- **Written exercise**:
Output exactly the lines from the first one down to the line containing "bg.inputs[0]); nt.links.new(bg.outputs[0], wo.inputs[0])", inclusive.

=-=-=-=-=

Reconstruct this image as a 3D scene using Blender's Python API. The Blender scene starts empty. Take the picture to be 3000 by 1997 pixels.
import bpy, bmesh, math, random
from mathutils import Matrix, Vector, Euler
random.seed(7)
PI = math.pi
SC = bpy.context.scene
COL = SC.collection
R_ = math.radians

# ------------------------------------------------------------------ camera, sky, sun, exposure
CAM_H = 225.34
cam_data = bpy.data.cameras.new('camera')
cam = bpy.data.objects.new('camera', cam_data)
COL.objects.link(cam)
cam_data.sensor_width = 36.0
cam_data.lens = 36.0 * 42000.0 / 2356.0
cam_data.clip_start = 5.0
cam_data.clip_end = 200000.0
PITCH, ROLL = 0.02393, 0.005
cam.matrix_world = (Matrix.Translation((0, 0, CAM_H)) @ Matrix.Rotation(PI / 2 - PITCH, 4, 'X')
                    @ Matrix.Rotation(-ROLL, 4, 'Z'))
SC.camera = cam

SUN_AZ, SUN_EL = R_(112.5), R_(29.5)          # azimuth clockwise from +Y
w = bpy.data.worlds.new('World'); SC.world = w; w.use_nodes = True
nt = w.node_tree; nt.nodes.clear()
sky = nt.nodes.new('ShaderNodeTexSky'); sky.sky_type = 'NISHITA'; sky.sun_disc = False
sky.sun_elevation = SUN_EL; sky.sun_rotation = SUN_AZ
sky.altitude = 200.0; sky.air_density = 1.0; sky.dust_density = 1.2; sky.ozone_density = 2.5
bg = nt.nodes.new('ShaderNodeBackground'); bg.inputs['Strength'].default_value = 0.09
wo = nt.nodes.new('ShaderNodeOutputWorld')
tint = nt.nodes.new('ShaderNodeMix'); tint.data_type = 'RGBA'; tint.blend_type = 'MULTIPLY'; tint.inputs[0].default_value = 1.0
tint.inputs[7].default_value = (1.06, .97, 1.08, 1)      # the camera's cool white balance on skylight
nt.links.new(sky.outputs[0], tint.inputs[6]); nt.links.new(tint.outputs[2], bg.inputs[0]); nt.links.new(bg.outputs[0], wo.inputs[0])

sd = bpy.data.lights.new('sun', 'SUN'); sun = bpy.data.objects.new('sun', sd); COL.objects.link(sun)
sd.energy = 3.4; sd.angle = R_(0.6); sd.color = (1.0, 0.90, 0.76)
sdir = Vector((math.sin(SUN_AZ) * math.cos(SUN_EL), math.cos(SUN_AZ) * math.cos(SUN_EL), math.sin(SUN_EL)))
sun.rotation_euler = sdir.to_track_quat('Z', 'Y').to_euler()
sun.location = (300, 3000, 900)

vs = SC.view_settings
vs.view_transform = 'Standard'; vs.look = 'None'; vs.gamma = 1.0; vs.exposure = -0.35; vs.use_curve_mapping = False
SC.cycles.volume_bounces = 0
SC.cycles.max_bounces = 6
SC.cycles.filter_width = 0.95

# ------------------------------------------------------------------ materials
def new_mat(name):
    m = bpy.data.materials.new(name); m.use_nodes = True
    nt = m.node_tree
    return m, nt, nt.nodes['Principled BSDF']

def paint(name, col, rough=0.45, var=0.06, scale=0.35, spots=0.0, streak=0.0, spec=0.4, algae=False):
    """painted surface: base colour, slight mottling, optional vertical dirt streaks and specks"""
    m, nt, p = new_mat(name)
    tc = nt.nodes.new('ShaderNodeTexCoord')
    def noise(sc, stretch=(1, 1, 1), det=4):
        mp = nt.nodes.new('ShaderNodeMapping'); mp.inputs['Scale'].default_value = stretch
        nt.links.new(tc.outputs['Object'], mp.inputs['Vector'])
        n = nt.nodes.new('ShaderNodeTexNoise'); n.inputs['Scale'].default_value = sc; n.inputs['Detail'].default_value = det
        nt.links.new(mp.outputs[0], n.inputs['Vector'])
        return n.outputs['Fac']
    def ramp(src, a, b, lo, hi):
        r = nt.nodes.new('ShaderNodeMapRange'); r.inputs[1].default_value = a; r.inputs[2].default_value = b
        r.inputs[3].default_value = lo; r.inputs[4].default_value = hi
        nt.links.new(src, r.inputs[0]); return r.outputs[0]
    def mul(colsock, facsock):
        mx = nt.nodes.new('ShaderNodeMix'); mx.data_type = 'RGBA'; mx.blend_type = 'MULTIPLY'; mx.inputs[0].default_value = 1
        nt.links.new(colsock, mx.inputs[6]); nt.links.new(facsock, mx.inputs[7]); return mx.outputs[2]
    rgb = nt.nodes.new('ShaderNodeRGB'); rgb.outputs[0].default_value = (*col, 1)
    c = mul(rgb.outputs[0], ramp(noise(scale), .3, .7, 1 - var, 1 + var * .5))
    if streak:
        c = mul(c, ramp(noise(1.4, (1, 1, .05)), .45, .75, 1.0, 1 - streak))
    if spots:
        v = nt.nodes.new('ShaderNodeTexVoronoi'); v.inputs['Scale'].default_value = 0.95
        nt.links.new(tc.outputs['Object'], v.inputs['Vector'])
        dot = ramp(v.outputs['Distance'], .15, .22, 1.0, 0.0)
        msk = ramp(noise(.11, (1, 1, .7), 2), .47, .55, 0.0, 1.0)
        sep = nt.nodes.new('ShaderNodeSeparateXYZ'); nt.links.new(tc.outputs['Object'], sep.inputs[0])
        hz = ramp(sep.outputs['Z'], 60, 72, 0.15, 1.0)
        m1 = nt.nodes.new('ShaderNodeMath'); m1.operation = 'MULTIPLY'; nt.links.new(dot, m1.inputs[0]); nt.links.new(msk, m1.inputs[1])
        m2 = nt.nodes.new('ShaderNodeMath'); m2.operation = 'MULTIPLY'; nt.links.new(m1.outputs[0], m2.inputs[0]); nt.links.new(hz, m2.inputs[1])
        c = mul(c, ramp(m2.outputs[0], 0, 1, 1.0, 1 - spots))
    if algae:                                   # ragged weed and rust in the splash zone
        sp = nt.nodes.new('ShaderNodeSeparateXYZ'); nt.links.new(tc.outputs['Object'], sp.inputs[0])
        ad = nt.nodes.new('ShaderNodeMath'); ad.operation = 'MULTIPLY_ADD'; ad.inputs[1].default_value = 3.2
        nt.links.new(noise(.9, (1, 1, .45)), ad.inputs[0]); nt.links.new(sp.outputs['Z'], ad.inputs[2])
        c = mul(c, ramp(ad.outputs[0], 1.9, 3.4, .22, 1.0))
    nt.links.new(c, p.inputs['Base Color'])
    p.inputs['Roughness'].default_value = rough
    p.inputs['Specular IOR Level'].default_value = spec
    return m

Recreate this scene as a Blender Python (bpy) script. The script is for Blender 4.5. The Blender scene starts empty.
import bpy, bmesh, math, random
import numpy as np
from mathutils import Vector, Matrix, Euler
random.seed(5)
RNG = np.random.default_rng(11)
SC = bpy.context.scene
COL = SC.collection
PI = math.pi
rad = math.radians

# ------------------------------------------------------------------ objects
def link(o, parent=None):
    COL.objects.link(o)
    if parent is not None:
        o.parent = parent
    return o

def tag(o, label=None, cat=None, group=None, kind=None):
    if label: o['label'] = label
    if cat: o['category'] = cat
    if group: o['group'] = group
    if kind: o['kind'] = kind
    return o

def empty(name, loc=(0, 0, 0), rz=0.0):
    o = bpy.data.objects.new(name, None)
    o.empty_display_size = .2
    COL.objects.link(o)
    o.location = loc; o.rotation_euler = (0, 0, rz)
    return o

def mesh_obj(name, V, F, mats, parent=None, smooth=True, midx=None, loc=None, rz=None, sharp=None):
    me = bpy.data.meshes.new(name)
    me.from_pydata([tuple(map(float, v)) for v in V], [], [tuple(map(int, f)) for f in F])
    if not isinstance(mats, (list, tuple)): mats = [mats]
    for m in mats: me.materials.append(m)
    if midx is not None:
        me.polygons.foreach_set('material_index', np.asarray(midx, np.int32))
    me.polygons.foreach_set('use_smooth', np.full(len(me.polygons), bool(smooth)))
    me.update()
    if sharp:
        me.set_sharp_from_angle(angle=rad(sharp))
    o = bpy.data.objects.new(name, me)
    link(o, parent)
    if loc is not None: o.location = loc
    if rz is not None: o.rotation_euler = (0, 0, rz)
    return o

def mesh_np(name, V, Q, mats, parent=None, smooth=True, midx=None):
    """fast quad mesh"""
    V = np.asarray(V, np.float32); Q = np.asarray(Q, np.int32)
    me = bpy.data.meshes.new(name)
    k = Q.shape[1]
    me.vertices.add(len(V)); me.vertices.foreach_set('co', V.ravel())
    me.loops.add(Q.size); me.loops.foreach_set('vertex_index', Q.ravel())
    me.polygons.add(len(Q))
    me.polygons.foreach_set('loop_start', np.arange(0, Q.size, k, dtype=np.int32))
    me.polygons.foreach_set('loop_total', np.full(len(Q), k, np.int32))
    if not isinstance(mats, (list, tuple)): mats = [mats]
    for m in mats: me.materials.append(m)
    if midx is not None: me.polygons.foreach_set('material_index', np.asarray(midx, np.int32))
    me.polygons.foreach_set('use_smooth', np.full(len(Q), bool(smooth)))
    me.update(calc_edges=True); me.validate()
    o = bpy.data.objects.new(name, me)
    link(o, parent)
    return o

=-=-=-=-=

- **Output below**:
Reconstruct this image as a 3D scene using Blender's Python API. The Blender scene starts empty. Take the picture to be 3000 by 1997 pixels.
import bpy, bmesh, math, random
from mathutils import Matrix, Vector, Euler
random.seed(7)
PI = math.pi
SC = bpy.context.scene
COL = SC.collection
R_ = math.radians

# ------------------------------------------------------------------ camera, sky, sun, exposure
CAM_H = 225.34
cam_data = bpy.data.cameras.new('camera')
cam = bpy.data.objects.new('camera', cam_data)
COL.objects.link(cam)
cam_data.sensor_width = 36.0
cam_data.lens = 36.0 * 42000.0 / 2356.0
cam_data.clip_start = 5.0
cam_data.clip_end = 200000.0
PITCH, ROLL = 0.02393, 0.005
cam.matrix_world = (Matrix.Translation((0, 0, CAM_H)) @ Matrix.Rotation(PI / 2 - PITCH, 4, 'X')
                    @ Matrix.Rotation(-ROLL, 4, 'Z'))
SC.camera = cam

SUN_AZ, SUN_EL = R_(112.5), R_(29.5)          # azimuth clockwise from +Y
w = bpy.data.worlds.new('World'); SC.world = w; w.use_nodes = True
nt = w.node_tree; nt.nodes.clear()
sky = nt.nodes.new('ShaderNodeTexSky'); sky.sky_type = 'NISHITA'; sky.sun_disc = False
sky.sun_elevation = SUN_EL; sky.sun_rotation = SUN_AZ
sky.altitude = 200.0; sky.air_density = 1.0; sky.dust_density = 1.2; sky.ozone_density = 2.5
bg = nt.nodes.new('ShaderNodeBackground'); bg.inputs['Strength'].default_value = 0.09
wo = nt.nodes.new('ShaderNodeOutputWorld')
tint = nt.nodes.new('ShaderNodeMix'); tint.data_type = 'RGBA'; tint.blend_type = 'MULTIPLY'; tint.inputs[0].default_value = 1.0
tint.inputs[7].default_value = (1.06, .97, 1.08, 1)      # the camera's cool white balance on skylight
nt.links.new(sky.outputs[0], tint.inputs[6]); nt.links.new(tint.outputs[2], bg.inputs[0]); nt.links.new(bg.outputs[0], wo.inputs[0])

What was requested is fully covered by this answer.